Georges Duby

Following upon this, Duby formulated a famous theory about the Crusades: that the tremendous response to the idea of Holy War against the Muslims can be traced to the desire of iuvenes, knights, mostly young and with little prospect of becoming lords, to make their fortunes by venturing abroad and seeking fame in the Levant.

Throughout the 1970s and 80s, French doctoral students investigated their own corners of medieval France, Italy and Spain in a similar way, hoping to compare and contrast their own results with those of Duby's Mâconnais and its thesis about the transformation of European society at the end of the first millennium.

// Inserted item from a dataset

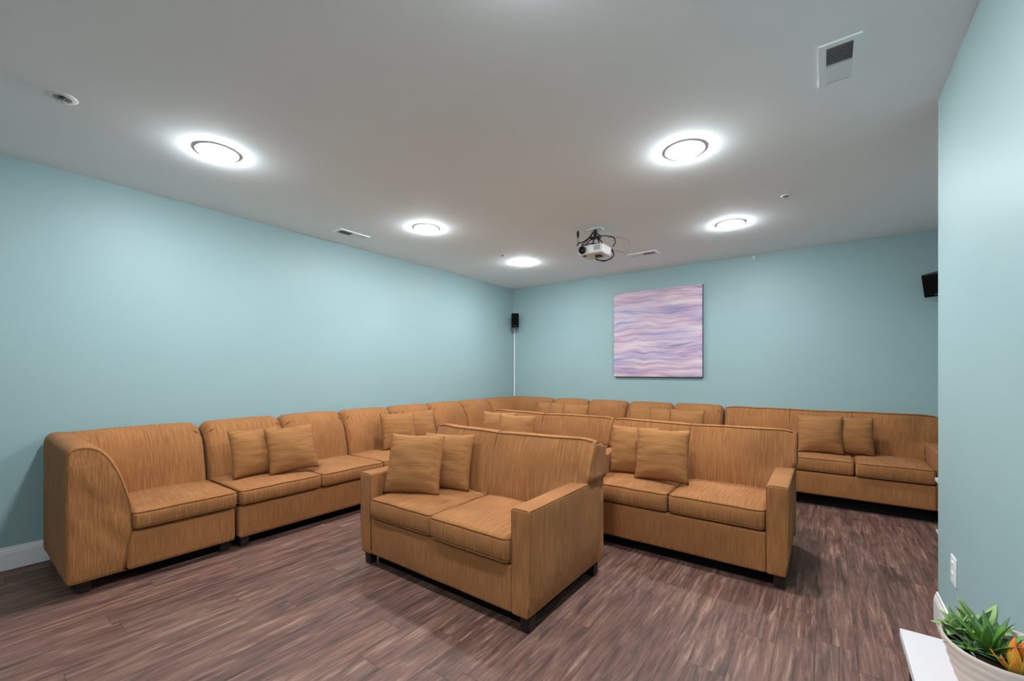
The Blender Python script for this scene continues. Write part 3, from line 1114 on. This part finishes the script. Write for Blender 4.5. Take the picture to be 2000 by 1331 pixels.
# ================================================================= SPEAKERS AND CABLE COVER
def speaker(loc, rz, label, w_=0.125, d_=0.115, h_=0.235, tilt=0.0):
    t = empty('wall_speaker', loc, rz)
    t.rotation_euler = (R(tilt), 0, rz)

    def tp(x, y, z):       # the cabinet narrows towards the back
        k = 1 - 0.35 * smooth((y + d_ / 2) / d_)
        return x * k, y, z
    MB().add(softbox(-w_ / 2, w_ / 2, -d_ / 2, d_ / 2, -h_ / 2, h_ / 2, 0.010, 0.04, tp)).obj('cabinet', 'black_plastic', t, sharp=None)
    MB().add(softbox(-w_ / 2 + 0.008, w_ / 2 - 0.008, -d_ / 2 - 0.008, -d_ / 2 + 0.006, -h_ / 2 + 0.010, h_ / 2 - 0.010, 0.006, 0.04)).obj('grille', 'black_cloth', t, sharp=None)
    MB().add(softbox(-0.014, 0.014, -d_ / 2 - 0.0095, -d_ / 2 - 0.006, -h_ / 2 + 0.020, -h_ / 2 + 0.027, 0.001, 0.04)).obj('badge', 'grey_metal', t, sharp=None)
    MB().add(tube([(0, d_ / 2 - 0.01, 0), (0, d_ / 2 + 0.02, 0)], 0.014, 10)).obj('bracket', 'black_plastic', t, sharp=None)
    return tag(t, label, 'speaker', 'small black wall speakers')


speaker((-4.165, 5.725, 2.142), R(42), 'small black speaker high in the corner of the left and back walls')
speaker((0.885, 5.690, 2.135), R(-32), 'small black speaker high on the back wall, cut off by the right wall', 0.20, 0.15, 0.225, 15)
o = MB().add(softbox(-4.274, -4.252, YB - 0.014, YB - 0.001, 0.147, 2.02, 0.004, 0.3)).obj('cable_cover', 'white_plastic', None, sharp=None)
tag(o, 'thin white cable cover running down the corner below the speaker', 'cable cover')
t = empty('wall_hook', (-0.691, YB, 2.672))
MB().add(softbox(-0.012, 0.012, -0.006, 0.0, -0.02, 0.02, 0.002, 0.05)).obj('hook_plate', 'white_plastic', t, sharp=None)
MB().add(tube(catmull([(0, -0.004, -0.004), (0, -0.018, -0.010), (0, -0.024, -0.002), (0, -0.022, 0.008)], 4), 0.003, 6)).obj('hook_arm', 'white_plastic', t, sharp=None)
tag(t, 'tiny white hook at the top edge of the back wall', 'hook')

# ================================================================= OUTLET
t = empty('wall_outlet', (XR, 2.728, 0.392))
MB().add(softbox(-0.006, 0.0, -0.045, 0.045, -0.062, 0.062, 0.0025, 0.05)).obj('cover_plate', 'white_plastic', t, sharp=None)
for s in (-1, 1):
    f_ = MB().add(softbox(-0.0085, -0.004, -0.017, 0.017, s * 0.024 - 0.016, s * 0.024 + 0.016, 0.002, 0.05)).obj('socket', 'white_plastic', t, sharp=None)
    for k in (-1, 1):
        MB().add(box(-0.0088, -0.0080, k * 0.007 - 0.0012, k * 0.007 + 0.0012, s * 0.024 - 0.004, s * 0.024 + 0.006)).obj('slot', 'black_plastic', f_, smooth=False)
tag(t, 'white electrical outlet low on the near right wall', 'outlet')


# ================================================================= TABLES
def side_table(name, x0, x1, y0, y1, zt, label, shelf=True):
    t = empty(name, (x0, y0, 0))
    w_, d_ = x1 - x0, y1 - y0
    MB().add(softbox(0, w_, 0, d_, zt - 0.025, zt, 0.002, 0.3)).obj('table_top', 'table_white', t, sharp=None)
    i = 0.018
    for (lx, ly) in ((i, i), (w_ - i - 0.035, i), (i, d_ - i - 0.035), (w_ - i - 0.035, d_ - i - 0.035)):
        MB().add(softbox(lx, lx + 0.035, ly, ly + 0.035, 0, zt - 0.025, 0.002, 0.3)).obj('leg', 'table_black', t, sharp=None)
    for (a, b_, c, d) in ((i + 0.004, w_ - i - 0.004, i + 0.006, i + 0.026), (i + 0.004, w_ - i - 0.004, d_ - i - 0.026, d_ - i - 0.006), (i + 0.006, i + 0.026, i + 0.03, d_ - i - 0.03), (w_ - i - 0.026, w_ - i - 0.006, i + 0.03, d_ - i - 0.03)):
        MB().add(box(a, b_, c, d, zt - 0.085, zt - 0.026)).obj('apron', 'table_black', t, smooth=False)
    if shelf:
        MB().add(softbox(0.004, w_ - 0.004, 0.004, d_ - 0.004, 0.095, 0.115, 0.002, 0.3)).obj('shelf', 'table_white', t, sharp=None)
    return tag(t, label, 'table', 'white-topped side tables')


side_table('side_table', 0.662, 1.03, 3.95, 4.43, 0.50, 'white-topped black side table beyond the end of the right wall')
TZ = 0.55
side_table('side_table', 0.174, 0.452, 0.70, 1.653, TZ, 'narrow white-topped black table in the near right corner under the planter', False)

# ================================================================= PLANTER AND SUCCULENTS
PC = Vector((0.346, 1.470, TZ))
t = empty('planter_bowl', PC)
rx, ry, ph = 0.116, 0.118, 0.102
seg = 56
V, F = [], []
prof = []
for k in range(15):                               # outer wall with level ribs
    q = k / 14
    prof.append((0.76 + 0.24 * q ** 0.8 + 0.010 * math.sin(q * 2 * math.pi * 4.5), q * ph))
prof += [(0.985, ph + 0.003), (0.955, ph), (0.93, ph - 0.02), (0.88, ph - 0.03)]
for (k, z) in prof:
    for i in range(seg):
        a = 2 * math.pi * i / seg
        lift = 1 + 0.05 * math.cos(2 * a + 1.2) * (z / ph) ** 2
        V.append((rx * k * math.cos(a), ry * k * math.sin(a), z * lift + 0.0005))
for k in range(len(prof) - 1):
    for i in range(seg):
        j = (i + 1) % seg
        F.append((k * seg + i, k * seg + j, (k + 1) * seg + j, (k + 1) * seg + i))
F.append(tuple(reversed(range(seg))))
MB().add((V, F)).obj('bowl', 'planter', t, sharp=60)
SV = [(0, 0, ph - 0.012)] + [(rx * 0.9 * math.cos(2 * math.pi * i / 40), ry * 0.9 * math.sin(2 * math.pi * i / 40), ph - 0.024) for i in range(40)]
MB().add((SV, [(0, 1 + i, 1 + (i + 1) % 40) for i in range(40)])).obj('soil', 'soil', t)
tag(t, 'pale ribbed oval planter bowl on the narrow table in the near right corner', 'planter')


def leaf(length, width, thick, curl, base_w=0.55, n=8):
    """pointed fleshy leaf that grows along +z and bends towards +y"""
    V, F = [], []
    for i in range(n + 1):
        s = i / n
        wd = width * (base_w + (1 - base_w) * math.sin(math.pi * min(1, s * 1.25)) if s < 0.45 else 1.0) if s < 0.45 else width * max(0.02, math.cos((s - 0.45) / 0.55 * math.pi / 2)) ** 0.8
        th = thick * (1 - 0.75 * s)
        ang = curl * s
        y, z = length * s * math.sin(ang), length * s * math.cos(ang)
        for k in range(8):
            a = 2 * math.pi * k / 8
            V.append((wd / 2 * math.cos(a), y + th / 2 * math.sin(a) * math.cos(ang) - 0.12 * wd * (1 - math.cos(a) ** 2) * 0, z - th / 2 * math.sin(a) * math.sin(ang)))
    for i in range(n):
        for k in range(8):
            j = (k + 1) % 8
            F.append((i * 8 + k, i * 8 + j, (i + 1) * 8 + j, (i + 1) * 8 + k))
    F.append(tuple(reversed(range(8))))
    F.append(tuple(n * 8 + k for k in range(8)))
    return V, F


def plant(name, loc, label, rows, mat, seed):
    """rows: (count, length, width, thickness, lean in degrees, curl, base ratio)"""
    t = empty(name, loc)
    rr = random.Random(seed)
    for q, (cnt, ln_, wd, th, lean, curl, bw) in enumerate(rows):
        me = mesh_from('leaf', *leaf(ln_, wd, th, curl, bw), True)
        for i in range(cnt):
            o = link('leaf', me, mat, t)
            az = 2 * math.pi * (i + 0.5 * (q % 2)) / cnt + rr.uniform(-0.25, 0.25)
            le = R(lean + rr.uniform(-7, 7))
            s = rr.uniform(0.82, 1.12)
            o.rotation_euler = (Matrix.Rotation(az, 3, 'Z') @ Matrix.Rotation(-le, 3, 'X')).to_euler()
            o.scale = (1, 1, s)
            o.location = (0.006 * math.cos(az), 0.006 * math.sin(az), 0)
    return tag(t, label, 'plant', 'succulents in the planter')


ZS = TZ + ph - 0.026
plant('spiky_succulent', (0.308, 1.452, ZS), 'spiky green agave-like succulent in the middle of the planter',
      [(8, 0.080, 0.020, 0.006, 52, 0.30, 0.8), (8, 0.105, 0.020, 0.006, 30, 0.28, 0.8), (6, 0.112, 0.018, 0.006, 11, 0.2, 0.8)], 'leaf_agave', 1)
plant('plump_succulent', (0.268, 1.512, ZS + 0.014), 'plump rounded green succulent at the left end of the planter',
      [(9, 0.050, 0.022, 0.012, 66, 0.3, 0.5), (9, 0.056, 0.022, 0.012, 42, 0.2, 0.5), (6, 0.056, 0.021, 0.011, 16, 0.1, 0.5)], 'leaf_round', 2)
plant('broad_leaf_succulent', (0.306, 1.535, ZS + 0.008), 'broad-leaved green succulent at the back of the planter, behind the spiky one',
      [(6, 0.072, 0.034, 0.008, 44, 0.3, 0.5), (4, 0.085, 0.032, 0.008, 18, 0.2, 0.5)], 'leaf_round', 3)
plant('orange_succulent', (0.340, 1.402, ZS), 'orange-tipped succulent at the right end of the planter',
      [(8, 0.058, 0.018, 0.008, 55, -0.3, 0.6), (7, 0.076, 0.019, 0.009, 26, -0.4, 0.6), (4, 0.078, 0.018, 0.009, 8, -0.2, 0.6)], 'leaf_orange', 4)
plant('grassy_succulent', (0.362, 1.468, ZS), 'thin-bladed dusty green plant behind the orange-tipped succulent',
      [(8, 0.080, 0.004, 0.003, 40, 0.4, 0.9), (8, 0.098, 0.004, 0.003, 20, 0.3, 0.9)], 'leaf_grass', 5)
plant('trailing_succulent', (0.278, 1.455, ZS + 0.004), 'dark narrow-leaved plant lying along the front rim of the planter',
      [(10, 0.052, 0.007, 0.004, 66, 0.3, 0.9), (8, 0.050, 0.007, 0.004, 36, 0.3, 0.9)], 'leaf_grass', 6)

Although he was never formally a student in the circle of scholars around Marc Bloch and Lucien Febvre that came to be known as the Annales School, Duby was in many ways the most visible exponent of the Annaliste tradition, emphasizing the need to place people and their daily lives at the center of historical inquiry.

In books like The Three Orders: Feudal Society Imagined and The Age of Cathedrals, Duby showed how ideals and social reality existed in dynamic relationship to one another.

The book remains a classic of Annales-style historiography, eschewing the "great man" and event-oriented theories of political history in favor of asking questions about the evolution of historical perceptions and ideas over the long term, the longue durée.

Duby also wrote frequently in newspapers and popular journals and was a regular guest on radio and television programs promoting historical awareness and support for the arts and social sciences in France.